* [EXERCISE BRIEF] Beginning with the first line of the data below, extract each line up to and including the one containing "from mathutils import Vector, Matrix". Copy them exactly and add nothing.
# START OF SOURCE EXCERPT
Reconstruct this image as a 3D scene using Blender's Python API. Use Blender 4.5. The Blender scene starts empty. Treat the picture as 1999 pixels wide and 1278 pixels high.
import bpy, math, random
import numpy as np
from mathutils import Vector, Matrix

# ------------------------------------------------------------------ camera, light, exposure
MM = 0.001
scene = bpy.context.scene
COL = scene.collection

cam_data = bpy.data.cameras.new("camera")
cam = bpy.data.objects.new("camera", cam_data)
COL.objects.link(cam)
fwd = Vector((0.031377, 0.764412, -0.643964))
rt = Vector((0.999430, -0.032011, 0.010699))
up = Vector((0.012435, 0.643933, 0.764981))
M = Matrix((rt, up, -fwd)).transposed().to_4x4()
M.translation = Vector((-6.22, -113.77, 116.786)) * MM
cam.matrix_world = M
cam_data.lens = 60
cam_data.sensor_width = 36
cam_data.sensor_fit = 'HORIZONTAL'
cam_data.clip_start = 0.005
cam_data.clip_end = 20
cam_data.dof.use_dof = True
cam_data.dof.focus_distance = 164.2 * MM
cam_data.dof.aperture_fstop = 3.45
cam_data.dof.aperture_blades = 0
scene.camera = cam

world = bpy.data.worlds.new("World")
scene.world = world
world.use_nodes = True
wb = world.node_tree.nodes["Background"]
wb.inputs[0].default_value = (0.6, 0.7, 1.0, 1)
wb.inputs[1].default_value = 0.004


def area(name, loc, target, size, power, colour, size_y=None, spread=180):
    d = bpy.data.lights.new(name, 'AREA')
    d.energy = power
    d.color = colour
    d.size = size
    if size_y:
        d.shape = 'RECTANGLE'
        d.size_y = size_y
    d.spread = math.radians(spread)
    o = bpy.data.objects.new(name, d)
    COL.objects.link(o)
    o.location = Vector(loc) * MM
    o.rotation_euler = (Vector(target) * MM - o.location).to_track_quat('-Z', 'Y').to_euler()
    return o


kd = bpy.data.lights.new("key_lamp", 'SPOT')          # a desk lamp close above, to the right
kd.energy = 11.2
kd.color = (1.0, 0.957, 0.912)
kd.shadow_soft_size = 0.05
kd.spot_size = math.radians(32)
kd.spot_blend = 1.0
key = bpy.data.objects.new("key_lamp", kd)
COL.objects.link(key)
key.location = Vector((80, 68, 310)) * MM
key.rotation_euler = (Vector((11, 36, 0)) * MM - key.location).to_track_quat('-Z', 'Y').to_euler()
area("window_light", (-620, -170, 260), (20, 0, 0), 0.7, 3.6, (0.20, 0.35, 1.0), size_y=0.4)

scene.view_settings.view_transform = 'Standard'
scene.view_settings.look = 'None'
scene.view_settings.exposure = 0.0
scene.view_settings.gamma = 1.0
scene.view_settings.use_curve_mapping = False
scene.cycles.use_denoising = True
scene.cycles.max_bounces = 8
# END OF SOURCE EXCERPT
* [OUTPUT FOR THIS EXERCISE]
Reconstruct this image as a 3D scene using Blender's Python API. Use Blender 4.5. The Blender scene starts empty. Treat the picture as 1999 pixels wide and 1278 pixels high.
import bpy, math, random
import numpy as np
from mathutils import Vector, Matrix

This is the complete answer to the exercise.